It all began in my first day at college when we were asked to construct our own 'effigy' out of sticks, twine and wire! I had never done anything like this before and was also dubious about creating something that I thought was a bit sinister. So I had in mind to create some sort of twig lady with a big skirt... well! I couldn't control the way the sticks went together and they formed in their own little way!
Knowing I was going to have to draw this thing later, I tried to give it some interesting lines. After tying all the sticks together with string and ripped fabric, I then painted it with bitumen and shellac. I rather liked the bright yellow effect of the shellac on the white cotton fabric.

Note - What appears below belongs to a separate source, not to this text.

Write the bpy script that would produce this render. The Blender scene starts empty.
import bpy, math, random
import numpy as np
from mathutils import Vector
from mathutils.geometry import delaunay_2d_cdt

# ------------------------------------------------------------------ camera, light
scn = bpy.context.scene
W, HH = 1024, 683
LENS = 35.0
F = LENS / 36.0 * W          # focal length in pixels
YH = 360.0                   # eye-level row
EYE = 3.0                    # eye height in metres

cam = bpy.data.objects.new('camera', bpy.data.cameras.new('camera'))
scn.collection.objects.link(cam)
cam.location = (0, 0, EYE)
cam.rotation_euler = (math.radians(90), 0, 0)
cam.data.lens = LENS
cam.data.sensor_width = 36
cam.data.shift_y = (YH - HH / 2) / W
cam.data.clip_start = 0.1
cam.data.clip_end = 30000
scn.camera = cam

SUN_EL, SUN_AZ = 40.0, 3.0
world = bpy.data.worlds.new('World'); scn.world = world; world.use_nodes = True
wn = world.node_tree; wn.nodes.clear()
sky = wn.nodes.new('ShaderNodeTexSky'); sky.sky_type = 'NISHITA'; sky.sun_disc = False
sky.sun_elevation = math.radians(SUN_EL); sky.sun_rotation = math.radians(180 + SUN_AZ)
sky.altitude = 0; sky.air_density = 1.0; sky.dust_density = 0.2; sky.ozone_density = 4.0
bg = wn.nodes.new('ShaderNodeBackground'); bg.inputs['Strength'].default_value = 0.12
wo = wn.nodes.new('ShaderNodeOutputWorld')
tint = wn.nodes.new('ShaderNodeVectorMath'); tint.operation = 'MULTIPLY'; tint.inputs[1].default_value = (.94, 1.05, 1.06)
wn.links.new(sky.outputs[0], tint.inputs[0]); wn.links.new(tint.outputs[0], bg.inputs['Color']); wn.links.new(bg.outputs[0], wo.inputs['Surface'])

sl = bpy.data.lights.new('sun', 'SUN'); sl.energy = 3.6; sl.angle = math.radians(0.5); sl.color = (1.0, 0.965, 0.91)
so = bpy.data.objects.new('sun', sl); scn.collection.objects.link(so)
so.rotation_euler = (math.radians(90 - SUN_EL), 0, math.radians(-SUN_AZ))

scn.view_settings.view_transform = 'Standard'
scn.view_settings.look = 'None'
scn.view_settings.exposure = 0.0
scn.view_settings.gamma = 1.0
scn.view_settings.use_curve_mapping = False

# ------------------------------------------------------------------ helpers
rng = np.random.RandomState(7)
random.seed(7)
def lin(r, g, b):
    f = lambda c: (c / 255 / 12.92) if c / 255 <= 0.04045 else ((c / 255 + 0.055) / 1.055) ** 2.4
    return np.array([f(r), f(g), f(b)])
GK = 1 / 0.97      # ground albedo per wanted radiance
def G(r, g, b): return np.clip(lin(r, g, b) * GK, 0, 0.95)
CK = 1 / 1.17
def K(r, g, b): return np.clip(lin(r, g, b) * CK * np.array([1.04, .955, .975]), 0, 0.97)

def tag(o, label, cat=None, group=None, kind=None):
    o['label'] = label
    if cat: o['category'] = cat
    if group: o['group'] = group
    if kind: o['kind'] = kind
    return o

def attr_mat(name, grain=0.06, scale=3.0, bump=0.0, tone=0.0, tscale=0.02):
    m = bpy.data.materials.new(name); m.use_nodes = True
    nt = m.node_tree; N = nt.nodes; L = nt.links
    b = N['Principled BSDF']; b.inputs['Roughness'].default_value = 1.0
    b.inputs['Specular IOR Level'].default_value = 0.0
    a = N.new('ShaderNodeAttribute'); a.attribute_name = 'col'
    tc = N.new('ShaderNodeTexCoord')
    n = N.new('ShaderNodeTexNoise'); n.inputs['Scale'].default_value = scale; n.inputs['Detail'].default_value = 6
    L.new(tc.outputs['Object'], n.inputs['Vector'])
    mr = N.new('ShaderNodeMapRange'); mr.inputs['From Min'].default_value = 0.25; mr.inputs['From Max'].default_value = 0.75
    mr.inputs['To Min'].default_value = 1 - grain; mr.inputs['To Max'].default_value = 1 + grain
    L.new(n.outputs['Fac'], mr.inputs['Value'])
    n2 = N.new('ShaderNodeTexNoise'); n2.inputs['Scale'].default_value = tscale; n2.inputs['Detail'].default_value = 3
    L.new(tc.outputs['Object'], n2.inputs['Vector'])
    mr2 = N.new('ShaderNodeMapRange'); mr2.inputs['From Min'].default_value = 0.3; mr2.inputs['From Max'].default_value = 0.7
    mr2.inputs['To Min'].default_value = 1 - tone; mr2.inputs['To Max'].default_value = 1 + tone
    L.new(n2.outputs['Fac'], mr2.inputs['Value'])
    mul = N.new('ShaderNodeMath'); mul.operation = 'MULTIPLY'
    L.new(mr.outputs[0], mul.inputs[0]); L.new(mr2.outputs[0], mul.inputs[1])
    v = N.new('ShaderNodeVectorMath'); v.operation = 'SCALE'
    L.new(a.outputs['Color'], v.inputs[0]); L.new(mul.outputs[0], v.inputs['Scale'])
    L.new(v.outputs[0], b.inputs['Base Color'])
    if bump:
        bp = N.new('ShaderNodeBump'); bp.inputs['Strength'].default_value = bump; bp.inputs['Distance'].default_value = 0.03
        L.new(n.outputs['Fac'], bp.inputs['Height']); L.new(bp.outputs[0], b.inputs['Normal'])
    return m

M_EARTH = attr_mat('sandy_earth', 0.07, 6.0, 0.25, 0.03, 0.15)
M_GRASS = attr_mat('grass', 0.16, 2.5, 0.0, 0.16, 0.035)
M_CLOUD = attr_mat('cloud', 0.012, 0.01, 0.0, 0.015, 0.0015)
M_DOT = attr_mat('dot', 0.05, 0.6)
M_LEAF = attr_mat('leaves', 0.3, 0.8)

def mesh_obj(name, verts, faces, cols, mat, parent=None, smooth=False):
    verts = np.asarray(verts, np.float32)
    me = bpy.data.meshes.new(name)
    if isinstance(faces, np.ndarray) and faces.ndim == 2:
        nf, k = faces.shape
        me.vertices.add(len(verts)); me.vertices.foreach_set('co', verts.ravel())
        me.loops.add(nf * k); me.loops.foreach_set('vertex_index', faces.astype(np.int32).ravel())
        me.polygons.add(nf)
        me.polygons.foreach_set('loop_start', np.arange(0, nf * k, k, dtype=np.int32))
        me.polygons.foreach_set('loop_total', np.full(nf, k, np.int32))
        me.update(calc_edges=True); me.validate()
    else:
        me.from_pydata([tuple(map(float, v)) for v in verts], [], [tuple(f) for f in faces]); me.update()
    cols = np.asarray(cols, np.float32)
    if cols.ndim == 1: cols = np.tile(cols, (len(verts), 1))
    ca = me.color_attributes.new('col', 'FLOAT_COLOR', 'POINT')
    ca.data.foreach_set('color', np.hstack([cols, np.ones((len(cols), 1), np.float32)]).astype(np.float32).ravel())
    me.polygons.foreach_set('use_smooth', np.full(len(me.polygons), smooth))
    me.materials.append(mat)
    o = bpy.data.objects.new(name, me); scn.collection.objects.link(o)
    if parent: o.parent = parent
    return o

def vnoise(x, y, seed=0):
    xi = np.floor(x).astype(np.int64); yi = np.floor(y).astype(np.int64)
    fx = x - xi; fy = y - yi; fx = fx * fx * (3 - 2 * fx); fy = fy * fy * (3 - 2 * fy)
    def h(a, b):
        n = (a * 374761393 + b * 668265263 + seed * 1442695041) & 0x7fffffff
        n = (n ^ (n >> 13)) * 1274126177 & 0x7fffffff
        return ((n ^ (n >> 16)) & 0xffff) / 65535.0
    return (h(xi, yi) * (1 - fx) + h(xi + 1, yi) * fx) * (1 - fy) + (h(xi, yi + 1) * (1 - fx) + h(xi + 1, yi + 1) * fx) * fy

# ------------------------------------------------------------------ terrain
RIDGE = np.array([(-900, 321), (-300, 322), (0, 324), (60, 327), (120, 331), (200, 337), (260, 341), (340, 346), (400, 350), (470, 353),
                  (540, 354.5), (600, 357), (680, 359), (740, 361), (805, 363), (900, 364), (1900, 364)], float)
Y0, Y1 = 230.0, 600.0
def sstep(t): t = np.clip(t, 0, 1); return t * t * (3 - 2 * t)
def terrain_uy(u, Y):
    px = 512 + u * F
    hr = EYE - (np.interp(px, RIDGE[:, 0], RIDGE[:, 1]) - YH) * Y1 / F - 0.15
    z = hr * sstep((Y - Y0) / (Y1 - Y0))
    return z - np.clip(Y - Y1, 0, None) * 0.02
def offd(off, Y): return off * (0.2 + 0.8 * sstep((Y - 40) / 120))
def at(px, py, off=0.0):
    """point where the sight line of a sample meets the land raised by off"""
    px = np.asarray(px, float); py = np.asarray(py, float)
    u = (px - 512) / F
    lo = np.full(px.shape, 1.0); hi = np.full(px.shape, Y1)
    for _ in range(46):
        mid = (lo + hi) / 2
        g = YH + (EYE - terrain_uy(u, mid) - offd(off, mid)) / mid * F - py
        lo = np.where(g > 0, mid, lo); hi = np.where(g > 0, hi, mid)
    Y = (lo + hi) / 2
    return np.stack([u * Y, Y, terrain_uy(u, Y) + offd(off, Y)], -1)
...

As I spent time with my 'effigy', I was reminded of a passage I once read in a book....
'It was a procession of boys, in clothes of some time long past, tunics and rough leggings: they had hair to their shoulders and bag-like caps of a shape he had never seen before. They were older than he: about fifteen, he guessed. They had the half-solemn expressions of players in a game of charades, mingling earnest purpose with a bubblling sense of fun. At the front came boys with sticks and bundles of birch twigs; at the back were the players of pipe and drum. Between these, six boys carried a kind of platform made of reeds and branches woven together, with a bunch of holly at each corner. It was like a stretcher, Will thought, except that they were holding it at shoulder height. He thought at first that it was no more that that, and empty; then he saw that it supported something. Something very small. On a cushion of ivy leaves in the centre of the woven bier lay the body of a minute bird: a dusty-brown bird, neat-billed. It was a wren.
Merriman's voice said softly over his head, out of the darkness: 'It is the Hunting of the Wren, performed every year since men can remember, at the solstice.'
(The Dark Is Rising, Cooper S., First published by Chatto & Windus 1973, then Penguin Books 1983)
That poignant little scene stuck in my mind and I decided to find out what it meant this... hunting of the wren.